▶ Short exercise:
Pictures stay out of this copy; please retype only the lines from the start of the records through the line with "except Exception: pass".

▶ Record excerpts:
────

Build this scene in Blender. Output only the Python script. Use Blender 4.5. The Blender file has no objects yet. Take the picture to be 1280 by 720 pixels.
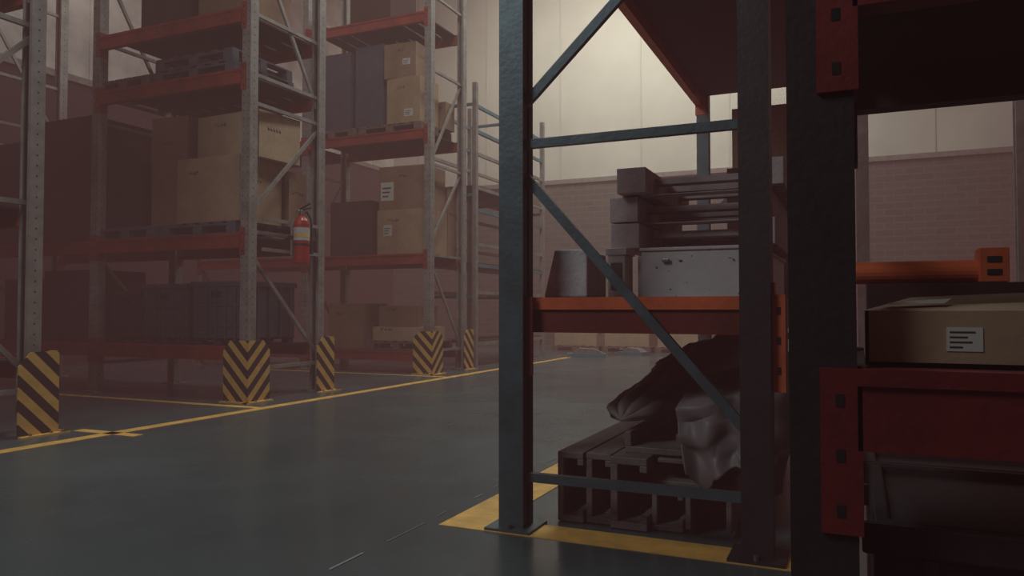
import bpy, math, random
from mathutils import Vector, Matrix, noise
random.seed(7)
S=bpy.context.scene
try:
    S.view_settings.view_transform='Standard'
except Exception: pass

# ------------------------------------------------------------ materials
def mat(name,col,rough=0.6,metal=0.0,var=0.25,scale=6.0,bump=0.0,spec=0.4,coord='Object',dirt=None,bscale=None):
    m=bpy.data.materials.new(name); m.use_nodes=True
    nt=m.node_tree; n=nt.nodes; l=nt.links
    b=n['Principled BSDF']
    b.inputs['Roughness'].default_value=rough; b.inputs['Metallic'].default_value=metal
    b.inputs['Specular IOR Level'].default_value=spec
    tc=n.new('ShaderNodeTexCoord')
    nz=n.new('ShaderNodeTexNoise'); nz.inputs['Scale'].default_value=scale; nz.inputs['Detail'].default_value=5; nz.inputs['Roughness'].default_value=.65
    l.new(tc.outputs[coord],nz.inputs['Vector'])
    r=n.new('ShaderNodeValToRGB')
    r.color_ramp.elements[0].position=.3; r.color_ramp.elements[1].position=.7
    d=dirt if dirt else [c*(1-var) for c in col]
    r.color_ramp.elements[0].color=(*d,1)
    r.color_ramp.elements[1].color=(*[min(1,c*(1+var*.5)) for c in col],1)
    l.new(nz.outputs['Fac'],r.inputs['Fac']); l.new(r.outputs['Color'],b.inputs['Base Color'])
    if bump>0:
        n2=n.new('ShaderNodeTexNoise'); n2.inputs['Scale'].default_value=bscale or scale*6; n2.inputs['Detail'].default_value=4
        l.new(tc.outputs[coord],n2.inputs['Vector'])
        bp=n.new('ShaderNodeBump'); bp.inputs['Strength'].default_value=bump; bp.inputs['Distance'].default_value=.02
        l.new(n2.outputs['Fac'],bp.inputs['Height']); l.new(bp.outputs['Normal'],b.inputs['Normal'])
    return m

M={}
M['post_grey']=mat('rack_post_grey',(.29,.27,.25),.5,.2,.35,5,.1)
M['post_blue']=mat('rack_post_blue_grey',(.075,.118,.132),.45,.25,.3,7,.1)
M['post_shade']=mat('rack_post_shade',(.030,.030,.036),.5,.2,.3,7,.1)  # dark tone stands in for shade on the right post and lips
M['post_dark']=mat('rack_post_dark',(.028,.018,.022),.6,.1,.3,7,.1)
M['orange']=mat('beam_orange',(.33,.05,.030),.5,.1,.35,4,.1,dirt=(.2,.028,.02))
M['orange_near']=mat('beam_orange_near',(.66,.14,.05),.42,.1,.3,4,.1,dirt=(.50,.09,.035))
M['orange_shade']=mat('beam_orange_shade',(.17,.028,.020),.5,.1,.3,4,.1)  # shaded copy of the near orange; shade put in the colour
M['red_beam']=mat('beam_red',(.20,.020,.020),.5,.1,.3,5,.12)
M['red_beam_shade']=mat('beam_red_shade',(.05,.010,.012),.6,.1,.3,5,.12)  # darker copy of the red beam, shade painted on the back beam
M['hole']=mat('slot_dark',(.012,.011,.012),.9)
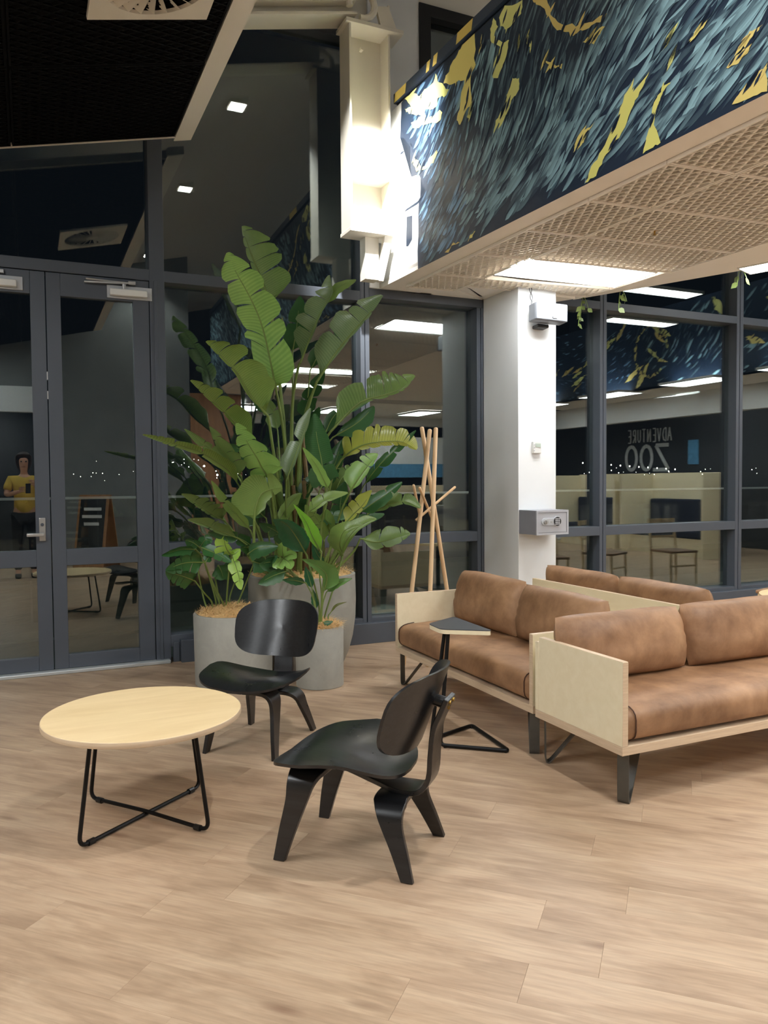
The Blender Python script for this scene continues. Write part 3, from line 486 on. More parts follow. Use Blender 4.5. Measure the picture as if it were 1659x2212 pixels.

────

▶ Written response:
Build this scene in Blender. Output only the Python script. Use Blender 4.5. The Blender file has no objects yet. Take the picture to be 1280 by 720 pixels.
import bpy, math, random
from mathutils import Vector, Matrix, noise
random.seed(7)
S=bpy.context.scene
try:
    S.view_settings.view_transform='Standard'
except Exception: pass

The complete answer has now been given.